SA coal miners in stand-off with unions over decentralised wage talks

DISCUSSIONS regarding how wage talks will be held in South Africa’s coal industry remain deadlocked raising the risk that unions might embark on a national strike.

Motsamai Motlhamme, head of employment relations at the Chamber of Mines, said there had been no movement from the position last month in which the chamber rejected recommendations by the Commission for Conciliation, Mediation and Arbitration (CCMA) that wage talks be centralised for another year.

“There have been no developments as yet. Everything is still static,” he said in a text.

The country’s coal producers decided on February 10 to decentralise wage negotiations so that companies could discuss wages on mine-by-mine basis – a development that unions flatly rejected.

The National Union of Mineworkers (NUM) called a dispute with the chamber which led to arbitration hearings under the auspices of the CCMA. The union had earlier threatened to call a strike of all members working in the coal sector.

The chamber is representing some of South Africa’s largest coal producers including Glencore, Anglo American, Exxaro Resources, Kangra Coal and Delmas Colleries.

Mothlamme said the CCMA had recommended wage negotiations, which were scheduled to start in weeks, be held on a centralised basis and that a statutory council be created to deal with industry-wide matters for the future.

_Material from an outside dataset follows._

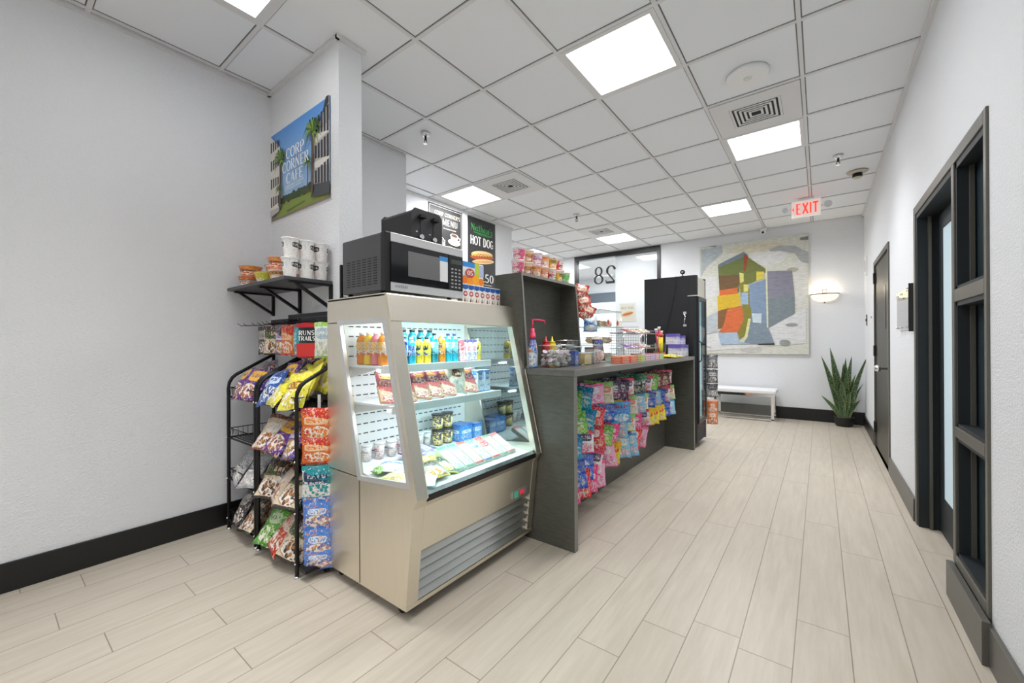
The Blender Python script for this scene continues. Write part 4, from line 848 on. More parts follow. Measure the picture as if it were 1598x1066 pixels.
# deck of the case
def dz(x): return .60-(x+1.96)*(.052/.53)+.002
lidm = mat('clear_lid', (228, 232, 232), .2)
for k, (x, y) in enumerate(((-1.90, 1.24), (-1.89, 1.31), (-1.88, 1.38), (-1.88, 1.45), (-1.90, 1.53), (-1.90, 1.59), (-1.90, 1.65))):
    t = thing('fruit_cup', ('clear fruit cup number %d along the slotted back of the case deck' % (k+1)).replace('number 1', 'at the near end').replace('number 2', 'second').replace('number 3', 'third').replace('number 4', 'fourth').replace('number 5', 'fifth').replace('number 6', 'sixth').replace('number 7', 'seventh'), 'cup', (x, y, dz(x)), (0, 0, 0), 'clear cups at the back of the case deck')
    MB().lathe([(.022, 0), (.028, .075)], pkg('cup_contents%d' % (k % 2), (220, 222, 220), (235, 235, 235), (200, 110, 130) if k % 2 else (150, 160, 160), (190, 80, 100), k+20), seg=14).build('cup', t); MB().lathe([(.030, .075), (.030, .083), (.026, .086)], lidm, seg=14).build('lid', t)
ymat = pkg('pouch_yellow', (240, 220, 110), (40, 30, 50), (250, 240, 180), (240, 190, 60), 31)
for k, (y, z) in enumerate(((1.70, 0), (1.78, 0), (1.70, .095), (1.78, .095))):
    nm = ['lower yellow snack tub beside the fruit cups', 'lower yellow snack tub beside the blue box', 'upper yellow snack tub stacked beside the fruit cups', 'upper yellow snack tub stacked beside the blue box'][k]
    t = thing('snack_tub', nm, 'tub', (-1.86, y, dz(-1.86)+z), group='stacked yellow tubs in the display case'); MB().lathe([(.028, 0), (.036, .085)], ymat, seg=16).build('tub', t); MB().lathe([(.038, .085), (.038, .093)], BLKcap, seg=16).build('lid', t)
carton('blue_box', 'blue and white box at the far end of the case deck', 'box', (-1.84, 1.88, dz(-1.84)), (.10, .11, .105), pkg('box_blue', (60, 140, 215), (40, 110, 190), (235, 240, 245), (120, 180, 230), 33, .4))
carton('blue_carton', 'light blue carton against the far glass on the case deck', 'box', (-1.82, 1.98, dz(-1.82)), (.08, .07, .10), pkg('box_blue2', (90, 160, 225), (50, 110, 190), (235, 240, 245), (120, 180, 230), 34, .4))
sand = [((205, 224, 210), (60, 150, 110), (236, 238, 236), (90, 160, 120)), ((212, 226, 214), (60, 150, 110), (236, 238, 236), (90, 160, 120)), ((236, 230, 226), (205, 60, 60), (240, 236, 230), (215, 90, 80)), ((232, 234, 232), (70, 110, 180), (60, 110, 190), (210, 200, 180)), ((236, 230, 226), (205, 60, 60), (220, 80, 80), (240, 220, 210)), ((232, 238, 230), (120, 150, 120), (236, 238, 236), (170, 190, 150)), ((238, 226, 222), (220, 110, 110), (236, 238, 236), (230, 160, 150))]
nms = ['green-labelled sandwich pack nearest the loose bags', 'green-labelled sandwich pack second along the case front', 'red-labelled sandwich pack beside the green ones', 'blue-labelled sandwich pack mid row', 'red and white sandwich pack beside the blue-labelled one', 'pale green sandwich pack second from the far glass', 'pale pink sandwich pack beside the far glass']
for k, s_ in enumerate(sand):
    y = 1.50+k*.072; t = thing('sandwich_pack', nms[k], 'sandwich pack', (-1.46, y, dz(-1.46)+.012), (0, R(-62), 0), 'sandwich packs along the front of the case')
    MB().box((-.03, -.033, 0), (0, .033, .19), mat('sandwich_tray', (226, 222, 206), .4)).build('tray', t, bevel=.008); MB().quad([(.001, -.031, .005), (.001, .031, .005), (.001, .031, .185), (.001, -.031, .185)], pkg('sandwich_%d' % k, *s_, seed=40+k, busy=.8)).build('sleeve', t)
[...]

The CCMA’s recommendations were rejected by coal producers through the chamber.

Gideon du Plessis, deputy general secretary of Solidarity, one of the unions represented at the arbitration proceedings, said the likelihood of a strike occurring in the South African coal sector had increased, but he hoped “sanity would prevail”.

“If we fail to agree something like this then the industry will go on strike; no doubt,” said Du Plessis. “We know from inside that producers can’t afford a strike so I think we will reach a settlement on centralised bargaining; I think we will keep to that in the future,” he added.

The coal companies are scheduled to begin fresh wage discussions later this year as the previous two-year wage agreement of 2015 expires June 30.

In that agreement, which ended 10 days of industrial action, the chamber and the NUM agreed that most category 4 to 8 employees would receive increases, staggered over a period of time, of between R750 and R1,000 per month in the first year, and guaranteed increases of 7.5% in the second year.

Employees in higher employment categories received increases of between 5% and 7.5% in both years. There were also increases to the living out allowance and housing allowance but these varied from company-to-company.

Said Du Plessis: “We’re now in a phase of who will blink first. The Chamber of Mines has made its decision: either we have another session on this or unions will request a strike certificate and then issue the mines with a 48 hour strike notice”.

“The coal sector used to have a very settled process in respect of wages, nothing like the gold and platinum sectors. Now, suddenly, it was become very volatile which is a concern,” said Du Plessis.

“There are a lot of tensions in the industry around Eskom, for instance, as well as other commercial pressures so a strike in the sector is probably the last thing producers want,” he added.